Complimenting the positioning winches is a new twin-screw, 2,000 hp., Z-drive towboat, which will assist the wicket lifter Keen by holding it against the dam and helping it move laterally across the channel. Humphrey said it’s the first Z-drive vessel in the Louisville District.
“It’s a perfect application for a Z-drive because we need to apply lateral thrust and forward thrust,” he said.
Perhaps the greatest advancement on the wicket lifter at Olmsted will involve its primary task: raising and lifting the wickets. GPS will allow the Keen’s crew to locate the center point of each wicket.
“Then we’ll use sonar that’s built into the boom tip to get a live feed of the boom tip under water and get the hook positioned into the catching bar that raises the wicket,” Humphrey said.
Then GPS will aid the crane operator in lifting and setting each wicket properly.
Humphrey said the wicket lifter crew will also have different tip attachments at their disposal—a water jetting nozzle, for example—to aid in removing silt or logs that would impede the raising or lowering of wickets. There is also automation features built into the positioning winches.

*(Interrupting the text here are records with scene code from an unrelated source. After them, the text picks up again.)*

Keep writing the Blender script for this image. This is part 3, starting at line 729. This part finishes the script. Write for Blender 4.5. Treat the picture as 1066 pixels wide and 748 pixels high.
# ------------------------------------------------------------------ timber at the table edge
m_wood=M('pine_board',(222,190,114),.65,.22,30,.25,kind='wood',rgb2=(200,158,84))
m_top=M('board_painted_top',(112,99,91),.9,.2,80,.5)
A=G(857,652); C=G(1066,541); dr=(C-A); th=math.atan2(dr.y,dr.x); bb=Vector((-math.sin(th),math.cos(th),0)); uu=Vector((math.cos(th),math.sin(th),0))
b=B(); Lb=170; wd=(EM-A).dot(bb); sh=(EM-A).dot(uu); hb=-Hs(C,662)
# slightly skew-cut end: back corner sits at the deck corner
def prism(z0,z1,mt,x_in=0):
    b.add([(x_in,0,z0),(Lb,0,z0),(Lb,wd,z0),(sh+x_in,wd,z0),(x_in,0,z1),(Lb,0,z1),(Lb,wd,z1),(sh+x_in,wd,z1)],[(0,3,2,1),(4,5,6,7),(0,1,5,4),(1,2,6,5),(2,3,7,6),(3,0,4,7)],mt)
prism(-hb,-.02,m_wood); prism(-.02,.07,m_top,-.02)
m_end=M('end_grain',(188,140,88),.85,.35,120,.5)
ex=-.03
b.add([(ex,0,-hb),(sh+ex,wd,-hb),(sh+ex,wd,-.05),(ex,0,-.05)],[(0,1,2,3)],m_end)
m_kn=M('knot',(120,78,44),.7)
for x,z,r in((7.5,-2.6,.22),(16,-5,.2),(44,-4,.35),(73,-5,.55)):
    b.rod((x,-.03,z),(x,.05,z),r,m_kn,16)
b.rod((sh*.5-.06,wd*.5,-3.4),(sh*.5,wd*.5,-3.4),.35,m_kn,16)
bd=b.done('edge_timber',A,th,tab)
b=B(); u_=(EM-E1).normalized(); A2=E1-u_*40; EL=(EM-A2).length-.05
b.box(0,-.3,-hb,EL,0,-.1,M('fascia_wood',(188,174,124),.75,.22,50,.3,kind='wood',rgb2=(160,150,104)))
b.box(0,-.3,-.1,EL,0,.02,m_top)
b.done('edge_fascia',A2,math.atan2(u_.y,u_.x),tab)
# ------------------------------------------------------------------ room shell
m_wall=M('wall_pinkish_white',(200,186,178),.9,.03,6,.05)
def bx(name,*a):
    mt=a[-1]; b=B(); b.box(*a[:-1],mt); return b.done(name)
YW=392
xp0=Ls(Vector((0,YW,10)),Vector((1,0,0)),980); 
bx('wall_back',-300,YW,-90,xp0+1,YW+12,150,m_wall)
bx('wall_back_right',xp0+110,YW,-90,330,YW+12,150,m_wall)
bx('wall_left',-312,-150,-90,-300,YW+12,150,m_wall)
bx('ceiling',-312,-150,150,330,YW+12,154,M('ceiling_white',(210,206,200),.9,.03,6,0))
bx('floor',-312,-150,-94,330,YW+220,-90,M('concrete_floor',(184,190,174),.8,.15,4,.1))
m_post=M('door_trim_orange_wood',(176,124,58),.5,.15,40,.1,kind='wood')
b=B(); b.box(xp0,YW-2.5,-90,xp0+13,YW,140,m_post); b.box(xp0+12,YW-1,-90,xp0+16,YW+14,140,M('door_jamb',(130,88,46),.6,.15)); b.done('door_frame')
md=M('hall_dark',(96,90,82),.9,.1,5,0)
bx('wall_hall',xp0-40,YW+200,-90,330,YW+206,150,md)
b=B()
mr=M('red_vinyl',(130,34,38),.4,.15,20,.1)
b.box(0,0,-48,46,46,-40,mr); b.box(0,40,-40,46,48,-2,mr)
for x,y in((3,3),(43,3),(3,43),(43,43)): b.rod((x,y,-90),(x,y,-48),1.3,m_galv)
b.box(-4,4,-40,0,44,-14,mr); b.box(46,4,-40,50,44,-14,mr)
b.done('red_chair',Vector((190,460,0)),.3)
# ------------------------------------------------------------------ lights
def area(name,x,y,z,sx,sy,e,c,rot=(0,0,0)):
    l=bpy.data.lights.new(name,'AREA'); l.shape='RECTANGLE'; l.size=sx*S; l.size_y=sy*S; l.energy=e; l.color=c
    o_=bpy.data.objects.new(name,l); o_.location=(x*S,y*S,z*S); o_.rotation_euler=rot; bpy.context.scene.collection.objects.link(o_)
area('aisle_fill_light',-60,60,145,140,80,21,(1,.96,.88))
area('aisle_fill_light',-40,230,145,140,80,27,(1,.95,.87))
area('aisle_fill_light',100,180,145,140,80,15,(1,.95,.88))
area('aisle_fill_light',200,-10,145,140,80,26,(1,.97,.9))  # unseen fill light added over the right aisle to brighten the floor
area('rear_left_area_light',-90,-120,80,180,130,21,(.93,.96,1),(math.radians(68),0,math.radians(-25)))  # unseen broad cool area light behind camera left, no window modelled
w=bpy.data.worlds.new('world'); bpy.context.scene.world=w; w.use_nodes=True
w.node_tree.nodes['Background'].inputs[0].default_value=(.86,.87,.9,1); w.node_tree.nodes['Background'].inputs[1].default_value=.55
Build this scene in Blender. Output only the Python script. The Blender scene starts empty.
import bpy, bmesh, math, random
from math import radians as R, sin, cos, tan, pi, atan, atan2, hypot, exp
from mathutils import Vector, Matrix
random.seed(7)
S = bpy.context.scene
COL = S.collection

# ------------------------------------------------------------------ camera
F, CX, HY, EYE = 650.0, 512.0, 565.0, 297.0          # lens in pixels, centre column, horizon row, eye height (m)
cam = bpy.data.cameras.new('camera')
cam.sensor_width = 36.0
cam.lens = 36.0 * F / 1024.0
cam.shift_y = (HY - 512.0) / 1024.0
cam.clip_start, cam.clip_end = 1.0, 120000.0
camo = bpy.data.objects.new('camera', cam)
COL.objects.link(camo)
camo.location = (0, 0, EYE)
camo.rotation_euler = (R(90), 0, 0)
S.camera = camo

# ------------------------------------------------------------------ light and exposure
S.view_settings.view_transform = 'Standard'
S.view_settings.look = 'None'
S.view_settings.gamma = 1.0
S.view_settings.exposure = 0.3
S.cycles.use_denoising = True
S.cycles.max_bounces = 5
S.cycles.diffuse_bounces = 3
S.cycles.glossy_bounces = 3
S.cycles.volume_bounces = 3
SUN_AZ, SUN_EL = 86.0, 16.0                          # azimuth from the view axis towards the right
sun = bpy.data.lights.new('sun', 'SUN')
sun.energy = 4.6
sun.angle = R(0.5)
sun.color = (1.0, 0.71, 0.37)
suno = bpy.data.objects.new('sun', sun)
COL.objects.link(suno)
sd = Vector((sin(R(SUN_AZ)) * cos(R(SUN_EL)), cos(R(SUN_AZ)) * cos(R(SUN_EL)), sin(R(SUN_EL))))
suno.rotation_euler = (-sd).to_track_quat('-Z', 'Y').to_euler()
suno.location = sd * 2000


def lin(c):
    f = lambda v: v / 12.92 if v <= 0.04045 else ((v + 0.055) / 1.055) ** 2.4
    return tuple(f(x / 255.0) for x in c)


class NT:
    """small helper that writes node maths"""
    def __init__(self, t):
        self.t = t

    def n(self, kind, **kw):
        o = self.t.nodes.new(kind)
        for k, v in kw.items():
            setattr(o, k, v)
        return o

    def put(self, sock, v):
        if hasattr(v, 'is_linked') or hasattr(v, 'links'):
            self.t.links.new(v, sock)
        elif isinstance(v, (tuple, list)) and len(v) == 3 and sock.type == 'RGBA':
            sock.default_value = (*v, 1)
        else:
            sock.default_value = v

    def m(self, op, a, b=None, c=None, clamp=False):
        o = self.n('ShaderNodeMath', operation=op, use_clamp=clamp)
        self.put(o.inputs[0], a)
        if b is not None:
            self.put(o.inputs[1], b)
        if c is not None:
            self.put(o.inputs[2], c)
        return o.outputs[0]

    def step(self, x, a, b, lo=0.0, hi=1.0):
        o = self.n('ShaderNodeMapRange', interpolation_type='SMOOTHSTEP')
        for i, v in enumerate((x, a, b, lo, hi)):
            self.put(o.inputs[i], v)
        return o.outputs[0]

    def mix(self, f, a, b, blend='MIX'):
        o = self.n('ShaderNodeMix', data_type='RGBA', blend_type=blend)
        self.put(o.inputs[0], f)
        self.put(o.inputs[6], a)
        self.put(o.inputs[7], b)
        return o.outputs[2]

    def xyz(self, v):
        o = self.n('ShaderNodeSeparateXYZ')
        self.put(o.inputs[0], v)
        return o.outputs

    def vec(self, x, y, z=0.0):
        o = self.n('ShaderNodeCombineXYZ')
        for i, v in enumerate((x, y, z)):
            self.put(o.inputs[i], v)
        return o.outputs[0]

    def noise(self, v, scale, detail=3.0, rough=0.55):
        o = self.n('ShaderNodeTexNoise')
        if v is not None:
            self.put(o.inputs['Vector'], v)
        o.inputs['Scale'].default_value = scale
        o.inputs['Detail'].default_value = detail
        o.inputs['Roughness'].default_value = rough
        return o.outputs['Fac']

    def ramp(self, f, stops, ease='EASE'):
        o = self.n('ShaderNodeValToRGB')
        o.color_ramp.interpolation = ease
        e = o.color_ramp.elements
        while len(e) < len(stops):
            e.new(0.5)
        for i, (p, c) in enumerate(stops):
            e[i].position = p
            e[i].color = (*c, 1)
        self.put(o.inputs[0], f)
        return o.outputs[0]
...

“It’s a 10-foot advancement mode,” said Carl Liberty, managing member of Power Dynamics Innovations. “If the operator wants to advance to the next wicket, he activates that system and the winches will automatically move the barge 10 feet out. Our capabilities in automation are really pretty heavy.”
Liberty added that the wicket lifter Keen features control stations at each winch, in addition to the master control console.
With the wicket lifter Keen officially coming online, the question turns to the near-70-year-old wicket lifters at 52 and 53. Humphrey said the Corps has initiated a process to dispose of the vessels, with their final fate to be determined.
“We’re surveying; we’re doing some research to see if we can find an interested party who would take them on and preserve that piece of history,” he said. “But at the end of the day, if we can’t find anyone, they’ll go through our normal equipment disposition process. If no one is interested, they’ll eventually be scrapped.”
Note: this story was updated September 17 to add Bristol Harbor Group’s role in designing the barge.